Tuesday, 23 February 2010

Ancillary Tasks:

-We've set to work on these over the half term.


Fist up, the newspaper Ad (by Zane)



-This was his first design, and i really liked it, it's very bold, engaging and interesting. He said he wanted the layout to look like a comic book page, which i can appreciate, my criticism for this, however, was that there was just too much going on, with irregular miss matching fonts (with slight grammar error). I found it a little hard to make out on the writing at the bottom.

-So he took that on board and came up with this, which is fantastic, simple, has got all the right info, to the point, and a great choice of graphic.

IMPROVEMENT!



-Teachers criticism for this was that the green didn't go, and the style, and add the 'comic corp.' logo and adjust it so that the white wasn't there.

-I suggested, that we could probably break convention and stylise the More4 logo to fit the style that we want, that's mostly dark colours, red/black.

Secondly! The double page spread (Me)



-This is my first design, i wanted to have a dark colour scheme (black/red mostly), i wanted it to be quite dynamic, glossy looking and quite active, also much like the pages of a comic book. There is dummy text in the text block, but for the actual final draft we will have real text to do with the documentary. I wanted it to be mostly visual, to catch the readers eye with a snappy title.
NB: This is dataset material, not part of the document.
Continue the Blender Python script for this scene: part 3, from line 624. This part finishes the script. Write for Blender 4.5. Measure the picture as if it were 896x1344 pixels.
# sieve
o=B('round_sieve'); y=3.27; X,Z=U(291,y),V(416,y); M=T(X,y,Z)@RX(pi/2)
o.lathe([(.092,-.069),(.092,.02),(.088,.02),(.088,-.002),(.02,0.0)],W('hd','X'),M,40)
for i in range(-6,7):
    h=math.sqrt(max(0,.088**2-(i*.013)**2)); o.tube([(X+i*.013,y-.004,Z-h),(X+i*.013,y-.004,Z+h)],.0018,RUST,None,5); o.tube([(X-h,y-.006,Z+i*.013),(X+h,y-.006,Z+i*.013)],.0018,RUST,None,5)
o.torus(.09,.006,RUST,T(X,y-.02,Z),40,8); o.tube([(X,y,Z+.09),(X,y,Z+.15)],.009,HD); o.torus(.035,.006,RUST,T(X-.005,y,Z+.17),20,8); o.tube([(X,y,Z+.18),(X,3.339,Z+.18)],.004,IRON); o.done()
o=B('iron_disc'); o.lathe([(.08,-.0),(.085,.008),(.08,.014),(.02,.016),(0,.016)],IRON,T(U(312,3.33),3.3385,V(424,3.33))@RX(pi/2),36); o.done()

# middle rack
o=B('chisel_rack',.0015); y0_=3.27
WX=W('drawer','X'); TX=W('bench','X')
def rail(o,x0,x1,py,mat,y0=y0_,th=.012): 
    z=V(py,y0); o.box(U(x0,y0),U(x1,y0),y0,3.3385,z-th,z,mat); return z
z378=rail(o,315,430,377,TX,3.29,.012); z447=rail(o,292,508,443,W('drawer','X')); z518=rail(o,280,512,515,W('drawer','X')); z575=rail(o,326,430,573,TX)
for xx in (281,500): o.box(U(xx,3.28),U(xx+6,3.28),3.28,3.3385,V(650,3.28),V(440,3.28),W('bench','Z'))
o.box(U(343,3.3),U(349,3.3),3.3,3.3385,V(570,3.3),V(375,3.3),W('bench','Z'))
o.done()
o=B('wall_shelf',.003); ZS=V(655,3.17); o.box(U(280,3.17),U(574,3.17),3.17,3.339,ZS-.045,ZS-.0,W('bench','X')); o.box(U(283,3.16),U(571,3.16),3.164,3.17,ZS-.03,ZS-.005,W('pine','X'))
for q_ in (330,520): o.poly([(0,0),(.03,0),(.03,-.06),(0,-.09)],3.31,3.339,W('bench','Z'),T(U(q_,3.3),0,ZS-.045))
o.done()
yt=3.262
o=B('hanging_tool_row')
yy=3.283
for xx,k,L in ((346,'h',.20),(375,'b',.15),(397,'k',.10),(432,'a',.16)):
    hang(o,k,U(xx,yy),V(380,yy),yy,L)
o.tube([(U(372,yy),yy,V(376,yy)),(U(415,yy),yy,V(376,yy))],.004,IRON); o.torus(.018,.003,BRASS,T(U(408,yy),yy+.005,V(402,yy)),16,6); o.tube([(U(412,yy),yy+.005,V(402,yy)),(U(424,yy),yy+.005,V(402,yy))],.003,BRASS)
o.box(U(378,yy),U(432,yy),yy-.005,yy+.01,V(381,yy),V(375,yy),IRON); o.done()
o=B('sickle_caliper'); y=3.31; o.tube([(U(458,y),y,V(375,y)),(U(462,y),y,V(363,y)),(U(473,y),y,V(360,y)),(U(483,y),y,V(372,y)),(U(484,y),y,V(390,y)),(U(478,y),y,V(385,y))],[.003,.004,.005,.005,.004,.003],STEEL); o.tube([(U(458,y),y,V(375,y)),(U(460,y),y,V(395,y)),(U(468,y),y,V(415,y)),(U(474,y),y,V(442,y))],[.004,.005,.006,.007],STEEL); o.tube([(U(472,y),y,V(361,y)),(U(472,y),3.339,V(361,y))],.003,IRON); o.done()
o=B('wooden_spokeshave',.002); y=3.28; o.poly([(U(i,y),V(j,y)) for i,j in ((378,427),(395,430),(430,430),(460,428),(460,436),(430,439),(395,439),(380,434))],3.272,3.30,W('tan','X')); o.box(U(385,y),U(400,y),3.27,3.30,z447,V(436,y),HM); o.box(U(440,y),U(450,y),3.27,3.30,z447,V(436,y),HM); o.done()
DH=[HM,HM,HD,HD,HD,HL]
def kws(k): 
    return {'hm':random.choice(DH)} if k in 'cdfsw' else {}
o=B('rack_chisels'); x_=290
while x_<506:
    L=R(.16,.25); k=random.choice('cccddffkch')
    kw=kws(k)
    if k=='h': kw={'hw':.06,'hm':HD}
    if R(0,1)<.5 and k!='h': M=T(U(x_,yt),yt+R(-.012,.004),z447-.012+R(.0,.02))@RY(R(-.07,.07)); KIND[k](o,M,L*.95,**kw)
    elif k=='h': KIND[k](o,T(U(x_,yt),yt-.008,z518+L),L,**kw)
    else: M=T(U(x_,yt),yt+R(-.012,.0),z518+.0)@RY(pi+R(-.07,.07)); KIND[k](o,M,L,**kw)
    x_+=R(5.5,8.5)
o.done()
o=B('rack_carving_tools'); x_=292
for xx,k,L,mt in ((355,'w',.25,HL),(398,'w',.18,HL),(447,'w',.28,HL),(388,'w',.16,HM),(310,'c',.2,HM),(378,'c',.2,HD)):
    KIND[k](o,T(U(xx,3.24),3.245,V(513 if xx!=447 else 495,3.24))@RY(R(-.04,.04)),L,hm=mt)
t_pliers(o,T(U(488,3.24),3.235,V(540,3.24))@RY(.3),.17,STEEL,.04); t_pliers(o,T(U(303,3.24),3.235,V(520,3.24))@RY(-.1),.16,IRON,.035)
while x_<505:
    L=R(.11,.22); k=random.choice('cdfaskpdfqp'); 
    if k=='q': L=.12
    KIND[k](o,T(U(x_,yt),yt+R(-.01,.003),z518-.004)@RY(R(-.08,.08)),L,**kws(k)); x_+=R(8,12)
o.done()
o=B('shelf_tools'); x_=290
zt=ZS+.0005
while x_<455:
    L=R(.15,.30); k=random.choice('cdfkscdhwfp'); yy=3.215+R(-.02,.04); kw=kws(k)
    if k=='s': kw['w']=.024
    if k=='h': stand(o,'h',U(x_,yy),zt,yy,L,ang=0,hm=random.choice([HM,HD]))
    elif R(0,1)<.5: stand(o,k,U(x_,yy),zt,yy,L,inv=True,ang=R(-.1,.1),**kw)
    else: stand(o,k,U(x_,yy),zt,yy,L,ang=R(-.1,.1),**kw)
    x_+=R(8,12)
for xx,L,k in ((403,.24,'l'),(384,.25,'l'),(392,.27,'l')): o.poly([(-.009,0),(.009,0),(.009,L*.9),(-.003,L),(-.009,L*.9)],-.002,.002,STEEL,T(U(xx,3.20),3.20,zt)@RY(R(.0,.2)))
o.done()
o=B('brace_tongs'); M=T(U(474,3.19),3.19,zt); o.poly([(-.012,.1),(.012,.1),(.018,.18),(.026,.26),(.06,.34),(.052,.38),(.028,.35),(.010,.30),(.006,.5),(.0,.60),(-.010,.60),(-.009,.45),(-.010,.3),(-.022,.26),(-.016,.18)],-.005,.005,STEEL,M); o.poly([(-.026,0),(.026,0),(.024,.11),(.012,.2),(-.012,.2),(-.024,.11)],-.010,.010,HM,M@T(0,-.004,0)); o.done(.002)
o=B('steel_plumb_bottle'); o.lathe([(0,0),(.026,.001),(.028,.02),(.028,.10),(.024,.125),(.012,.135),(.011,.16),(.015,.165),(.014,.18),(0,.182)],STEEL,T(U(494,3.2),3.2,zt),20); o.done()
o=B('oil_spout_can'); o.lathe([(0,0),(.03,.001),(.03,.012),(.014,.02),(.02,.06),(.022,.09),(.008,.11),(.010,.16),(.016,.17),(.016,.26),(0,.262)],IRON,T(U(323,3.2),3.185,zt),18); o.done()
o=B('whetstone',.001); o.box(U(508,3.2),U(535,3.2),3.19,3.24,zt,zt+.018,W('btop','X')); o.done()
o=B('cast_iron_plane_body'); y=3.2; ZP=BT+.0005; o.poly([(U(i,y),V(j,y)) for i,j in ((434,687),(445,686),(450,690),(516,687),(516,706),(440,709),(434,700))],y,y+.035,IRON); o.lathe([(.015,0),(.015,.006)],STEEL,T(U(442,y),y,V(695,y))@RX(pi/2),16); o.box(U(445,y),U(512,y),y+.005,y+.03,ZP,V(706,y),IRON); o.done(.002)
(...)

-Problems with this: The background is boring and quite blank, i couldn't decide on what images to use to fill it up and make it look fuller.

-I also don't think that the images are that interesting, they are relevant, but not as bold as i would have liked to make them.

IMPROVEMENT!




-I then came up with this. Zane suggested that we connect the Ad and the double page spread even more through imagery, so, as you may faintly see in the background, i have used the same image of the girl that he used in his Ad. It's quite subtle but effective because it's a good 'filler', you may not notice it when it's there, but like in the first draft, when it's not there, it looks a little more empty and unfinished. I also used a second picture i found myself. These enhance the edginess and dark style we have.

-I also added a subtitle for the text block and on the bottom right, more text. There are a few mistakes, but these are only first drafts which i did on paint.net (a little like photoshop, but but in a basic 'pain' style). I believe Zane did his in Illustrator. We will be doing the final draft on Indesign.

Teachers criticism:
-It's to busy, your eyes don't know where to look.
-The title is a little immaturely done.
-Looks too much like an advertisement.